Aber was heißt das für die Zukunft?

Das Potenzial ist grenzenlos. Jeder Verbraucher sollte sich zum großen Teil mit lokalen Produkten versorgen können. Es ist schon erstaunlich, dass es auf Mallorca keinerlei fischverarbeitende Industrie gibt. Und warum schenken

Mallorcas Hotels keinen Wassermelonensaft aus, zumal es sich mehr noch als bei den Orangen um Saisonfrüchte handelt? Erstmals haben wir jetzt Studien zur Bedeutung der lokalen Produktion vorliegen. Auf Menorca macht sie zwölf Prozent des Konsums aus, auf der früheren Bauerninsel Ibiza weniger als drei Prozent. Auf Mallorca dürften es acht Prozent sein.

Welchen Prozentsatz streben Sie an?

Das hängt auch von den Ernährungsgewohnheiten ab, mehr als 30 Prozent sind sicherlich möglich.
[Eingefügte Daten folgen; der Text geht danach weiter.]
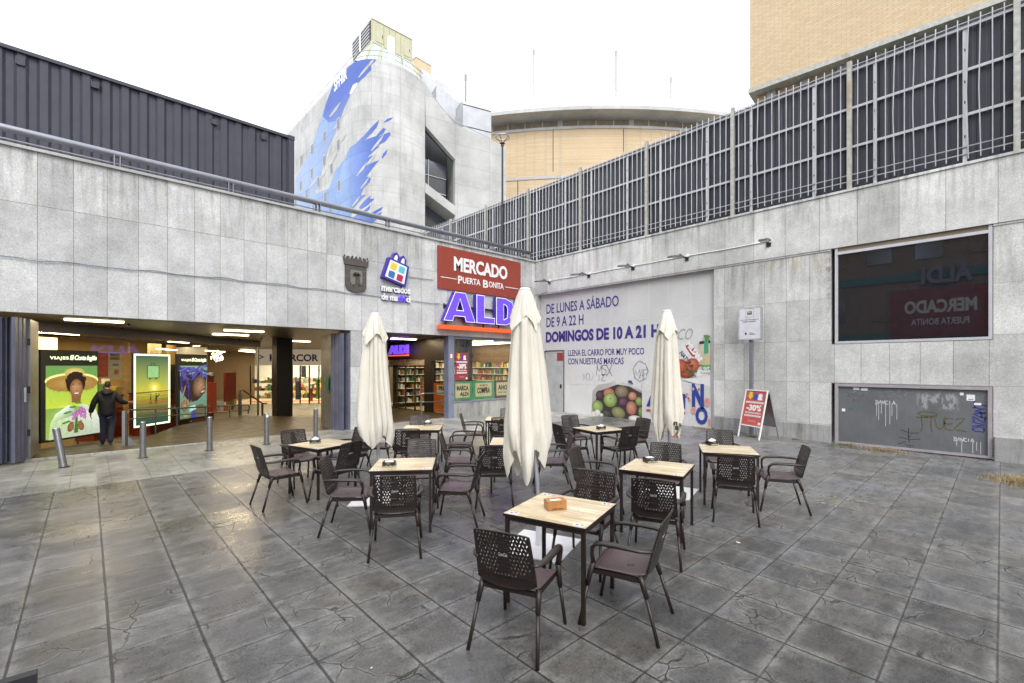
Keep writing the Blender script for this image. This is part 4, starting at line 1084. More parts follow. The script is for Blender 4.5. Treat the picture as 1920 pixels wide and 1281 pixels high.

Wer sich gesund ernährt, kommt sogar ausschließlich mit Insel-Produkten aus. Wer Ketchup, Sojasauce, Erfrischungsgetränke und Fertigpizza braucht, natürlich nicht. Wir machen neuerdings Verkostungen mit Kindern, damit sie lokale Produkte kennenlernen. Viele haben sie zum ersten Mal probiert.